I was recently driving through the California desert and came across the Salton Sea. Long story short - it rained a lot and the Colorado River overflowed a bunch of dams and dikes meant to contain it and created a huge inland sea. Oops.

Some enterprising souls must have decided that despite the lack of any natural flushing dooming the sea to a salty, polluted existence, there was ripe opportunity to create a sea-side metropolis.
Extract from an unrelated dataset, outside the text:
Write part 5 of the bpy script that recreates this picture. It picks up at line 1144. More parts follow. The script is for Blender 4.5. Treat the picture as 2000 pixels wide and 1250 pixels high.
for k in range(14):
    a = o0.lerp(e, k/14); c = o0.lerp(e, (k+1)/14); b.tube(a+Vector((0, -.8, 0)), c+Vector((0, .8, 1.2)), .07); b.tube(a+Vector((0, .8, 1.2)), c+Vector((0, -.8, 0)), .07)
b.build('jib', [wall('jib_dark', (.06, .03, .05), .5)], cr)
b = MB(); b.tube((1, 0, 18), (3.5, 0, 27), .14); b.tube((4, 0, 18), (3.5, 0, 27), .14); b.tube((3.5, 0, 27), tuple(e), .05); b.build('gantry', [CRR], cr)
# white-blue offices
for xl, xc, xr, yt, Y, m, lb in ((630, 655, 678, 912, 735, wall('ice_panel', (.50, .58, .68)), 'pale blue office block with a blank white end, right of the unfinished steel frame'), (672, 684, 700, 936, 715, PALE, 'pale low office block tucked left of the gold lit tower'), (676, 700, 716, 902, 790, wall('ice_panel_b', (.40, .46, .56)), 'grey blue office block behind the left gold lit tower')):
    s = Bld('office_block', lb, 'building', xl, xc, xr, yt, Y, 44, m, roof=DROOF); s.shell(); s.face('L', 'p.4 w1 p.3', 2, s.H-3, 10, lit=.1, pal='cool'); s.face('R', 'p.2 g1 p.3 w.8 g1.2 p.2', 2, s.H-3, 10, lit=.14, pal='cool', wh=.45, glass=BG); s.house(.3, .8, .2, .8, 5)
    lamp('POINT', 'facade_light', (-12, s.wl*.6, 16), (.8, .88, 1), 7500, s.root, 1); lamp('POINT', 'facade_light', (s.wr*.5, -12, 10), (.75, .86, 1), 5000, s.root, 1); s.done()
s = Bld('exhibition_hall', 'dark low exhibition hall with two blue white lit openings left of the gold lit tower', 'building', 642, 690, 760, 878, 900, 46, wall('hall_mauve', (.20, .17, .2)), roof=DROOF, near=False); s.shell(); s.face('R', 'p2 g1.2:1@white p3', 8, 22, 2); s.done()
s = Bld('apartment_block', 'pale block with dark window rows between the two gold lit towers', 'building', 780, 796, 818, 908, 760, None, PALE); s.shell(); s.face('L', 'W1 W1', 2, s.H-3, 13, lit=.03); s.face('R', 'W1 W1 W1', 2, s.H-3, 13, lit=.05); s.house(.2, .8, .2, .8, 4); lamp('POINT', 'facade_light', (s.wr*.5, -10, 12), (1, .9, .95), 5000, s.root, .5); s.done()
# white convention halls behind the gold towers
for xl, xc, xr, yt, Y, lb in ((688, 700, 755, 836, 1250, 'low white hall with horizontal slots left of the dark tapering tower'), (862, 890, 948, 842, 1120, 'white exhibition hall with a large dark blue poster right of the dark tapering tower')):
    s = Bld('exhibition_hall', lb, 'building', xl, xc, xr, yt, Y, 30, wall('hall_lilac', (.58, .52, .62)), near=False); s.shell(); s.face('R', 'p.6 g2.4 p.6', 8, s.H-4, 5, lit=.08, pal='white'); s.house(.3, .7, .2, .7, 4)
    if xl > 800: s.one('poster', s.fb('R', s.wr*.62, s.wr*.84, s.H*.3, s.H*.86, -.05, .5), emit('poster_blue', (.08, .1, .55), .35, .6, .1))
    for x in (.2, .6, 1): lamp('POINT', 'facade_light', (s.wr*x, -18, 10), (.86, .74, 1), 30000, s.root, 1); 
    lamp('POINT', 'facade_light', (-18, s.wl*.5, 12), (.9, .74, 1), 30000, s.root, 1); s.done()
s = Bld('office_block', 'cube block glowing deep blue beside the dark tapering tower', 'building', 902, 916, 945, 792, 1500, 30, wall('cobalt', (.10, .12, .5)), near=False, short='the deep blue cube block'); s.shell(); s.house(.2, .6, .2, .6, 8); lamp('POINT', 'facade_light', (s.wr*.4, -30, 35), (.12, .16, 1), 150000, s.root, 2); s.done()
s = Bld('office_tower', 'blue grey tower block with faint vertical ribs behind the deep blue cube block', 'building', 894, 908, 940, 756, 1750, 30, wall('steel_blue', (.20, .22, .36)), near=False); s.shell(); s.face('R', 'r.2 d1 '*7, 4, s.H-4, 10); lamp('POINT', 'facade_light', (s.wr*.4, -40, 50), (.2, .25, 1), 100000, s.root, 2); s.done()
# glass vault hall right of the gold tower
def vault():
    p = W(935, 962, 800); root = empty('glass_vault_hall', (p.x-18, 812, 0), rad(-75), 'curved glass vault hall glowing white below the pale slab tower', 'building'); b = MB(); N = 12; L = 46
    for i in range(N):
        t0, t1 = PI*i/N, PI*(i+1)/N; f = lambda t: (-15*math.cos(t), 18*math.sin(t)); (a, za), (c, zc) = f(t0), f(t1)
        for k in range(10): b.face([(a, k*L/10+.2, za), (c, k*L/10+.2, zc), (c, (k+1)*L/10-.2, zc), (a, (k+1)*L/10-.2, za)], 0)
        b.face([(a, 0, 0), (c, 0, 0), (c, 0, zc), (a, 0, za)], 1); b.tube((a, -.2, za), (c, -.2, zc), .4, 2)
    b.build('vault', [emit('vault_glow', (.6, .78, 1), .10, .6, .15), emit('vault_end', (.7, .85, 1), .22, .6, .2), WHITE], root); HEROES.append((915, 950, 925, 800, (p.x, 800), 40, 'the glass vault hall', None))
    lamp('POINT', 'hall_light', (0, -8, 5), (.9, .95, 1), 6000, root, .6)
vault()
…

From the ground, it is a bit of a fun ghost town to explore. The typical "everything just abandoned" type thing. But when I came to geotag some photos I took there, I was quite astonished to see this.

Salton (Sim)City

That looks exactly like what I used to do in SimCity. I'd use the F-U-N-D-S cheat at the start to max out my money, then build my little empire with neat roads and school and harbours and whatnot — they've even got an airport! Then I'd press "go" and people would slowly move in to the residential areas, one house on one block at a time.

I guess poor old Salton City never made it past "turtle speed"!

posted at: Mon, 11 Jan 2010 16:26 | in /humor | permalink | add comment (3 others)

Posted by Nicholas at Tue Jan 12 16:43:18 2010

The street names are somewhat interesting. There's kind of a sand theme in the lower right with Sand Flower, Sand Glass, Sand Hill, etc, then further along we hit the Shores, with Shore Jewel, Shore Gem, Shore King, and so on.

Posted by Sean at Wed Jan 13 02:10:18 2010

I used to live out Palm Desert way several years ago.  The story as I remember it was that developers tried very hard to get people to buy into the area.

I can't remember if the stench coming off the Salton Sea was seasonal, but, by God, you could smell it from Palm Desert on a windy day.  I figure that people could put up with most anything to save a buck or two.  But I suppose that scents such as this permeate your very being.

Posted by Paul Johnson at Wed Jan 13 11:40:45 2010

Regarding the ability to put up with smells permeating your soul to save a buck... people live in Tacoma, don't they?  The protagonist in "Fight Club" famously describes the Tacoma Aroma as "wet fart smell," and he more or less nails it dead on.